The exercise. In the listing below, find the line that contains "Keep writing the" and the line that contains "tissue('flattened white tissue". Quote both and every line between them, exactly, and nothing more.

Provided entries.
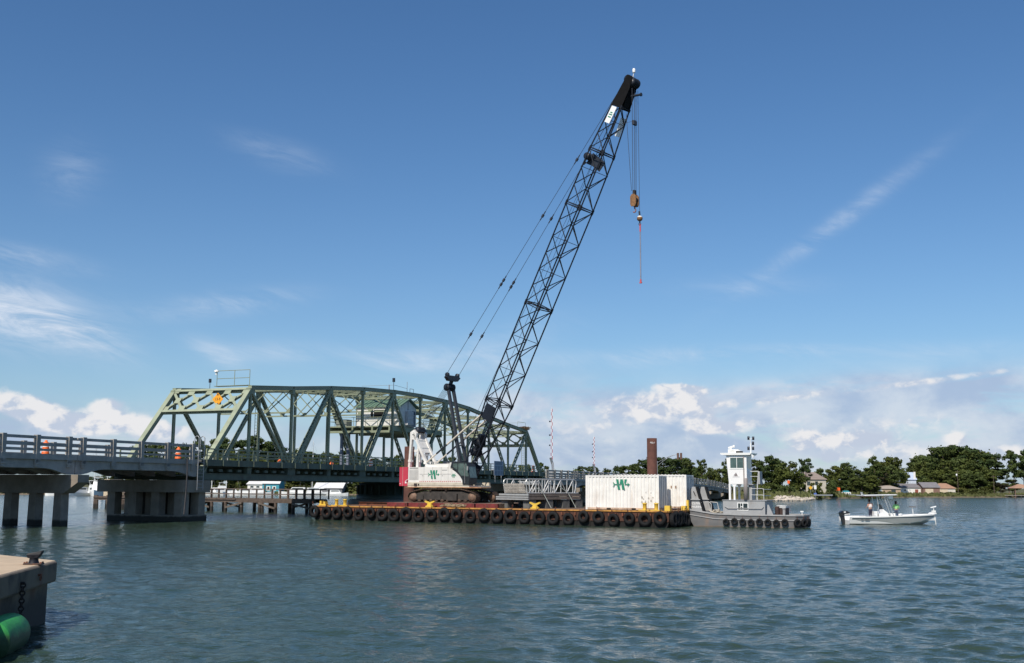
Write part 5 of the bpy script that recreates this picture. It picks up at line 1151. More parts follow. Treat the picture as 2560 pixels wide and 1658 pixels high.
for y in (.12, 2.62):
    d = MB(); x0, x1 = .05, 6.2; n = 4
    d.tube((x0 + .1, y, 1.2), (x1, y, 1.2), .045, 8); d.tube((x0, y, .04), (x1 + .6, y, .04), .05, 8)
    d.path([(x0, y, .05), (x0 - .16, y, .75), (x0 - .18, y, .95), (x0 - .1, y, 1.13), (x0 + .1, y, 1.2)], .055, 8); d.path([(x1, y, 1.2), (x1 + .25, y, 1.1), (x1 + .3, y, .85), (x1 + .1, y, .05)], .045, 8)
    for k in range(2 * n): d.tube((x0 + .25 + (x1 - x0 - .4) * k / (2 * n - 1), y, .04), (x0 + .25 + (x1 - x0 - .4) * k / (2 * n - 1), y, 1.2), .05, 8)
    for k in range(0, 2 * n - 1): 
        a, b_ = x0 + .25 + (x1 - x0 - .4) * k / (2 * n - 1), x0 + .25 + (x1 - x0 - .4) * (k + 1) / (2 * n - 1)
        if k % 2 == 0: d.tube((a, y, .05), (b_, y, 1.18), .045, 8)
        else: d.tube((a, y + .04, 1.18), (b_, y + .04, .05), .035, 8)
    d.build('truss_handrail', AL, gg)
d = MB(); d.b2((.1, .2, .03), (6.6, 2.55, .10)); d.build('walking_deck', GT, gg)
d = MB()
for k in range(6): d.beam((-.02 - .035 * k, .25, .14 + .125 * k), (-.02 - .035 * k, 2.5, .14 + .125 * k), .03, .115)
d.beam((-.02, 1.0, .1), (-.24, 1.0, .85), .05, .04); d.beam((-.02, 1.8, .1), (-.24, 1.8, .85), .05, .04); d.build('plank_flap', GT, gg)
d = MB()
for k in range(5): d.box((1.6, .5 + k * .42, .86), (.12, .3, .22))
d.tube((1.6, .3, 1.0), (1.6, 2.5, 1.0), .05, 6); d.build('roller_rack', AL, gg)
for i, x in enumerate((1.9, 5.2)):
    c, s_ = math.cos(ga), math.sin(ga); loc = (P0[0] + c * x, P0[1] + s_ * x, 0); d = MB(); d.path([(-1.6, .3, 3.5), (-.05, -.12, 2.5), (.0, -.12, 2.4), (.5, -.5, DK + .02)], .03, 5); tag(d.build('tie_down_strap', mat('pale_strap', (.40, .44, .40), .8), None, loc, ga), ['pale tie-down strap over the gangway, nearer its plank flap', 'pale tie-down strap over the gangway, nearer the shipping container'][i], 'strap', 'straps holding the gangway')
# ------------------------------------------------------------------ push tug
TA_ = R(-25); TO = (14.36, 89.5)
def tp(x, y, z=0.): return (TO[0] + math.cos(TA_) * x - math.sin(TA_) * y, TO[1] + math.sin(TA_) * x + math.cos(TA_) * y, z)
tug = thing('push_tug', (*TO, 0), TA_, 'small grey push tug with tall white wheelhouse made fast to the barge end', 'tugboat')
GM = mat('deckhouse_grey', (.33, .335, .34), .5, var=.08, scale=1.2, stain=(.20, .15, .11), sfac=.45, sscale=1.6, stretch=(1, 1, .35)); HM = mat('tug_hull_grey', (.14, .14, .143), .55, var=.1, scale=1.2, stain=(.24, .16, .11), sfac=.5, sscale=1.2, stretch=(1, 1, .4), tide=(.02, (.20, .12, .07)))
plan = [(0, 0), (2., 0), (4., 0), (6., 0), (7.6, 0), (8.3, .22), (8.75, .75), (8.85, 1.6), (8.85, 2.8), (8.75, 3.6), (8.3, 4.15), (7.6, 4.4), (4, 4.4), (2, 4.4), (0, 4.4)]
zd = lambda x: .93 + .34 * max(0, 1 - x / 2.6) ** 1.3
d = MB(); rings = []
for f, inset in ((0, .8), (.35, .30), (.6, .03), (1., .0)):
    rings.append([(max(x, inset), y + (0.02 if f < .6 else 0) * (1 if y < 2 else -1), -.7 + (zd(x) + .7) * f) for x, y in plan])
d.loft(rings); hull = d.build('hull', HM, tug)
d = MB()
for a, b_ in zip(plan[:-1], plan[1:]): d.beam((a[0], a[1], zd(a[0]) + .02), (b_[0], b_[1], zd(b_[0]) + .02), .14, .10)
for a, b_ in zip(plan[:-1], plan[1:]): d.beam((a[0], a[1] + (-.03 if a[1] < 2 else .03), zd(a[0]) - .36), (b_[0], b_[1] + (-.03 if b_[1] < 2 else .03), zd(b_[0]) - .36), .06, .06)
d.build('rub_rail', mat('rail_light_grey', (.36, .36, .36), .5, var=.1, stain=(.3, .2, .14), sfac=.4), tug)
d = MB(); d.b2((2.5, .75, .9), (5.85, 3.7, 2.05)); d.b2((2.45, .70, 2.05), (6.0, 3.75, 2.10)); dh = d.build('deckhouse', GM, tug)
d = MB(); d.path([(2.65, .70, 1.6), (2.9, .66, 1.45), (5.6, .66, 1.45), (5.75, .70, 1.6)], .03, 6); d.build('handrail', mat('rail_light_grey', (.36, .36, .36)), dh)
d = MB(); d.b2((3.72, .735, 1.33), (4.48, .748, 1.83)); wn = d.build('window', GLASS(), dh)
d = MB()
for a, b_ in (((3.66, 1.27), (4.54, 1.33)), ((3.66, 1.83), (4.54, 1.89)), ((3.66, 1.33), (3.72, 1.83)), ((4.48, 1.33), (4.54, 1.83)), ((4.07, 1.33), (4.13, 1.83)), ((3.9, 1.33), (3.93, 1.83)), ((3.93, 1.55), (4.07, 1.6))): d.b2((a[0], .72, a[1]), (b_[0], .75, b_[1]))
d.build('window_frame', CLEANWHITE(), wn)
WM = mat('wheelhouse_white', (.80, .79, .78), .35, var=.03, scale=1.5, stain=(.55, .45, .38), sfac=.2, sscale=1.2, stretch=(1, 1, .3)); CWH = CLEANWHITE()
d = MB(); ya, yb = .95, 2.7
d.prism([(2.98, ya, 3.35), (4.42, ya, 3.35), (4.42, ya, 5.66), (2.78, ya, 5.66)], (0, yb - ya, 0)); wh = d.build('wheelhouse', WM, tug)
d = MB(); d.prism([(2.35, ya - .2, 5.72), (2.5, ya - .2, 5.66), (4.75, ya - .2, 5.66), (4.85, ya - .2, 5.78), (2.4, ya - .2, 5.80)], (0, yb - ya + .4, 0)); d.b2((2.36, ya - .21, 5.76), (4.86, yb + .21, 5.83)); d.build('roof', CWH, wh)
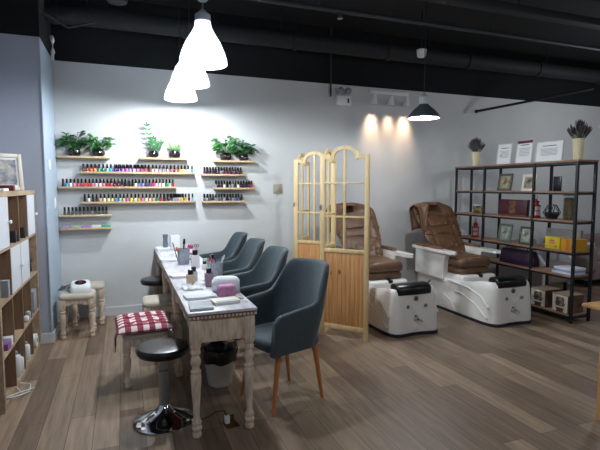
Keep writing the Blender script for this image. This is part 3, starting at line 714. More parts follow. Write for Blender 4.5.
# crumpled tissues
def tissue(label, x, y, s, seed):
    random.seed(seed); mb = MB()
    def f(u, v):
        p = Vector((u * 6 + seed, v * 6, seed)); h = abs(noise.noise(p)) * .8 + abs(noise.noise(p * 2.3)) * .4
        e = math.sin(PI * u) * math.sin(PI * v)
        return ((u - .5) * s * 1.3, (v - .5) * s + .01 * noise.noise(p), .004 + s * .75 * h * e ** .5)
    mb.grid(f, 16, 14)
    o = tag(mb.build('crumpled_tissue', M_paper, ang=70, solid=.002), label, 'tissue'); o.location = (x, y, DZ)
tissue('crumpled white tissue in front of the beige bottle', .45, 3.37, .11, 4)
tissue('crumpled tissue heap between beige and mauve bottles', .525, 3.50, .06, 9)
tissue('loose white tissue right of the tool caddy', .60, 3.65, .07, 14)
tissue('flattened white tissue near the left edge of the near desk', .40, 3.42, .08, 17)

# ------------------------------------------------------------------ tub chairs
def tub_chair(label):
    t = thing('tub_chair', label, 'chair', (0, 0, 0), 0, 'dark teal tub chairs along the nail desks')
    W, FR, BK = .26, -.265, .165
    def path(s):   # s -1..1 -> plan position and side factor
        a = abs(s)
        if a > .52:
            k = (a - .52) / .48; return (math.copysign(W * (1 + .02 * k), s), .02 + (FR - .02) * k)
        q = a / .52 * PI / 2
        return (math.copysign(W * math.sin(q) ** .75 if q > 0 else 0, s), .02 + (BK - .02) * max(0, math.cos(q)) ** .72)
    def height(s):
        a = abs(s)
        if a < .22: return .955 + .008 * math.cos(a * 6)
        if a < .50:
            k = (a - .22) / .28; k = k * k * (3 - 2 * k); return .958 + (.715 - .958) * k
        k = (a - .50) / .5; return .715 - .035 * k - (.05 * max(0, (k - .85) / .15) ** 2)
    rings = []; N = 44
    for i in range(N + 1):
        s = -1 + 2 * i / N; x, y = path(s); h = height(s)
        e = .012; x2, y2 = path(min(1, s + e)); x1, y1 = path(max(-1, s - e)); tx, ty = x2 - x1, y2 - y1
        l = math.hypot(tx, ty) or 1; nx, ny = -ty / l, tx / l     # outward or inward
        if nx * x + ny * (y - 0) < 0: nx, ny = -nx, -ny
        back = max(0, 1 - abs(s) / .5); th_ = .022
        zb = .41
        def P(off, z):
            f = (z - zb) / .55; lean = .15 * f * back ** .6 if back > 0 else 0
            inn = -.035 * (1 - min(1, f * 1.8)) ** 1.5
            return (x + nx * (off + inn + .015 * f), y + ny * (off + inn) + lean, z)
        zs = [zb + (h - zb) * k for k in (0, .12, .3, .5, .7, .87, .96)]
        r = [P(th_, z) for z in zs] + [P(th_ * .7, h - .004), P(0, h), P(-th_ * .7, h - .004)] + [P(-th_, z) for z in zs[::-1]]
        rings.append(r)
    MB().loft(rings).build('shell', M_tub, t, ang=60)
    # seat
    n = 36
    def sr(k, z, dy=0):
        out = []
        for i in range(n):
            a = 2 * PI * i / n; c, s_ = math.cos(a), math.sin(a)
            out.append((k * .245 * math.copysign(abs(c) ** .55, c), k * .25 * math.copysign(abs(s_) ** .55, s_) * .90 - .02, z + .015 * (1 - k)))
        return out
    MB().loft([sr(.88, .395), sr(.95, .405), sr(.98, .42), sr(1, .455), sr(.96, .475), sr(.85, .485), sr(.5, .48), sr(.1, .465)]).build('seat', M_tub, t, ang=60)
    for sx in (-1, 1):
        for sy in (-1, 1):
            MB().cone((sx * .17, sy * .155 - .01, .40), (sx * .195, sy * .215 - .015, 0), .019, .012, 12).build('leg', M_leg, t)
    # seam piping along the arm fronts
    for sx in (-1, 1):
        MB().tube([(sx * (W + .012), FR - .001, .42), (sx * (W + .022), FR - .003, .52), (sx * (W + .028), FR - .002, .60), (sx * (W + .012), FR, .635)], .004).build('piping', M_tub, t)
    return t
ch = tub_chair('dark teal tub chair nearest the camera, turned a little outwards, beechwood legs showing')
ch.location = (1.04, 3.09, 0); ch.rotation_euler[2] = math.radians(-72)
dup(ch, (1.03, 3.93, 0), math.radians(-88), 'dark teal tub chair, second from the camera along the desks')
dup(ch, (1.03, 4.66, 0), math.radians(-90), 'dark teal tub chair, third from the camera along the desks')
dup(ch, (1.03, 5.38, 0), math.radians(-92), 'dark teal tub chair closest to the back wall, against the last desk')

# ------------------------------------------------------------------ swivel stools
def swivel(label, x, y, sh, br=.195, sr=.165, rz=0):
    t = thing('swivel_stool', label, 'stool', (x, y, 0), rz)
    MB().lathe([(sr * .6, sh - .06), (sr * .93, sh - .056), (sr * 1.0, sh - .036), (sr, sh - .022), (sr * .93, sh - .006), (sr * .7, sh), (sr * .001, sh - .004)], n=36).build('seat', M_blk, t)
    MB().lathe([(.028, .3), (.028, sh - .07), (.05, sh - .068)], n=20).build('gas_column', M_steel, t)
    MB().lathe([(.032, .06), (.032, .32), (.036, .325), (.036, .335), (.028, .34)], n=20).build('column_sleeve', M_steel, t)
    MB().lathe([(br, 0), (br, .01), (br * .96, .018), (br * .7, .035), (br * .4, .065), (br * .22, .09), (.034, .11)], n=48).build('base', M_chrome, t)
    MB().tube([(.03, 0, sh - .085), (.1, .02, sh - .09), (.14, .03, sh - .085)], .006).build('lever', M_frameblk, t)
swivel('round black vinyl swivel stool with chrome trumpet base, nearest the camera', .21, 3.03, .50)
swivel('round black swivel stool tucked under the desks near the back wall', .30, 5.04, .555, sr=.16)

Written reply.
Keep writing the Blender script for this image. This is part 3, starting at line 714. More parts follow. Write for Blender 4.5.
# crumpled tissues
def tissue(label, x, y, s, seed):
    random.seed(seed); mb = MB()
    def f(u, v):
        p = Vector((u * 6 + seed, v * 6, seed)); h = abs(noise.noise(p)) * .8 + abs(noise.noise(p * 2.3)) * .4
        e = math.sin(PI * u) * math.sin(PI * v)
        return ((u - .5) * s * 1.3, (v - .5) * s + .01 * noise.noise(p), .004 + s * .75 * h * e ** .5)
    mb.grid(f, 16, 14)
    o = tag(mb.build('crumpled_tissue', M_paper, ang=70, solid=.002), label, 'tissue'); o.location = (x, y, DZ)
tissue('crumpled white tissue in front of the beige bottle', .45, 3.37, .11, 4)
tissue('crumpled tissue heap between beige and mauve bottles', .525, 3.50, .06, 9)
tissue('loose white tissue right of the tool caddy', .60, 3.65, .07, 14)
tissue('flattened white tissue near the left edge of the near desk', .40, 3.42, .08, 17)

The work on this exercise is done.